Manuel Fuentes, buen amigo de mi padre, y
cabezón como él, siempre fue un avezado fumador de pitillos y esto no pasaría
de ser una circunstancia de lo más normal y anodina si no hubiera de ser por la
añadidura de que siempre los fumaba en una pipa confeccionada con el hueso de
un pollo. Fumaba sus pitillos recostado en una silla en la esquina de lo que
hoy es de la casa de los Tartajas en la plaza de Andrés Cacho y siempre tenía
colgada de un clavo en la pared una jaula enrejada en madera y alambre, dentro
de la que se rebullía un pájaro de no se sabe que especie. Acompañaba esta
pintoresca secuencia una destartalada bicicleta desvencijada y sin guardabarros,
con la que Manolo se desplazaba hasta su casa, sita en el Paseo de la Estación,
entonces de Calvo Sotelo, ahora de Castelar. A Manolo todo el mundo le conocía
por “El Mortola” en osada referencia al antedicho tamaño de su cabeza, pero
todo esto no dejaría de ser normal si no fuese por las circunstancias que
hacían que este buen hombre estuviese todos los días laborables del año en el
mismo lugar y en la misma esquina
Regentaba “El Mortola” una ferretería justo
enfrente de donde tenía situado el puesto de observación del devenir cotidiano
y solo se encaminaba hacia ella cuando alguien se acercaba a comprar en aquel
laberinto desmadejado. La ferretería del Mortola era lo más cercano al caos que
nadie pueda imaginar. Allí se aunaban el desbarajuste, la anarquía, el barullo,
el desconcierto y la desorganización hasta límites difícilmente concebibles, Se
accedía al mostrador a través de un estrecho pasillo flanqueado por cajas de
cartón, lozas apiladas y cortantes residuos de cristal que crepitaban saltando
en mil pedazos cuando el visitante se aventuraba por aquel confuso laberinto,
empeñado en la ardua tarea de llegar hasta el mostrador, donde se columbraba la
grandiosa cabeza de Manolo esperando para atender solícito las demandas del
infortunado. Y lo sorprendente del caso es que pidiese lo que hubiera de ser:
un clavo del diez, unas chinchetas, tuercas o tornillos, fuese lo que fuese, Manolo
se movía rápido entre el caos reinante y aparecía como por arte de magia
portando entre sus manos el objeto deseado. Al otro lado del mostrador el
cliente no dejaba de observar incrédulo lo que allí había sucedido, costándole
entender cómo era posible que entre aquella maraña de cajas, hierros y
cristales aquel hombre hubiese encontrado el objeto de su necesidad.

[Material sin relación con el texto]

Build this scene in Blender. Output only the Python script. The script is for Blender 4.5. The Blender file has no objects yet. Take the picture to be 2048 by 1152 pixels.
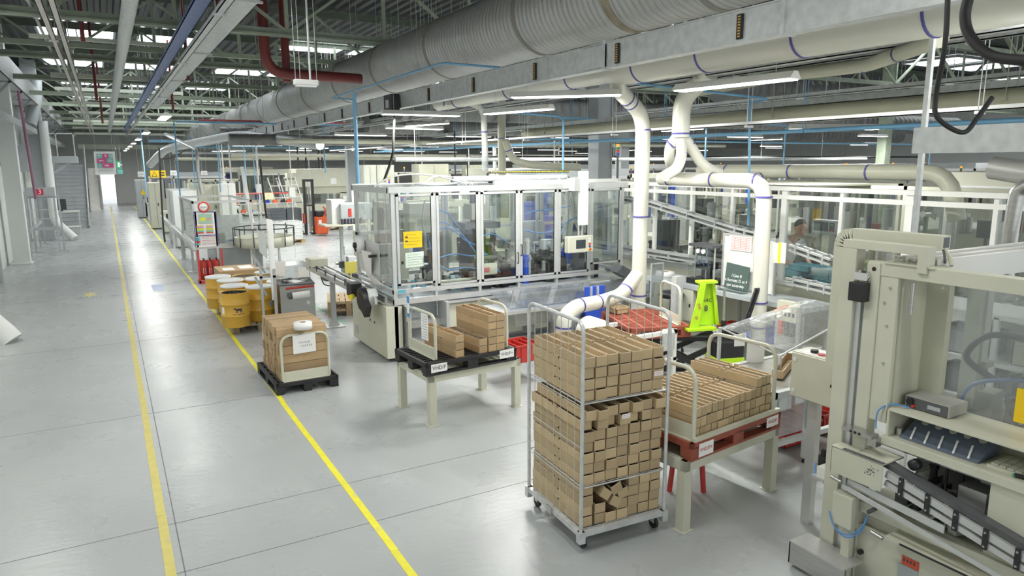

Despediré este escrito, amigos y amigas, leedores y leedoras con un poso de incertidumbre. El que me lleva a pensar que, si hubiese tenido la ocasión de pedir gorra o sombrero al bueno de Manolo, tal vez y para mi asombro, justo habría quedado sobre mi calva testuz, que como buen descendiente de la estirpe Navarro goza de buen tamaño y dimensión, haciendo bueno aquel dicho que asevera y dice lo de que “todos tenemos y no nos lo vemos”.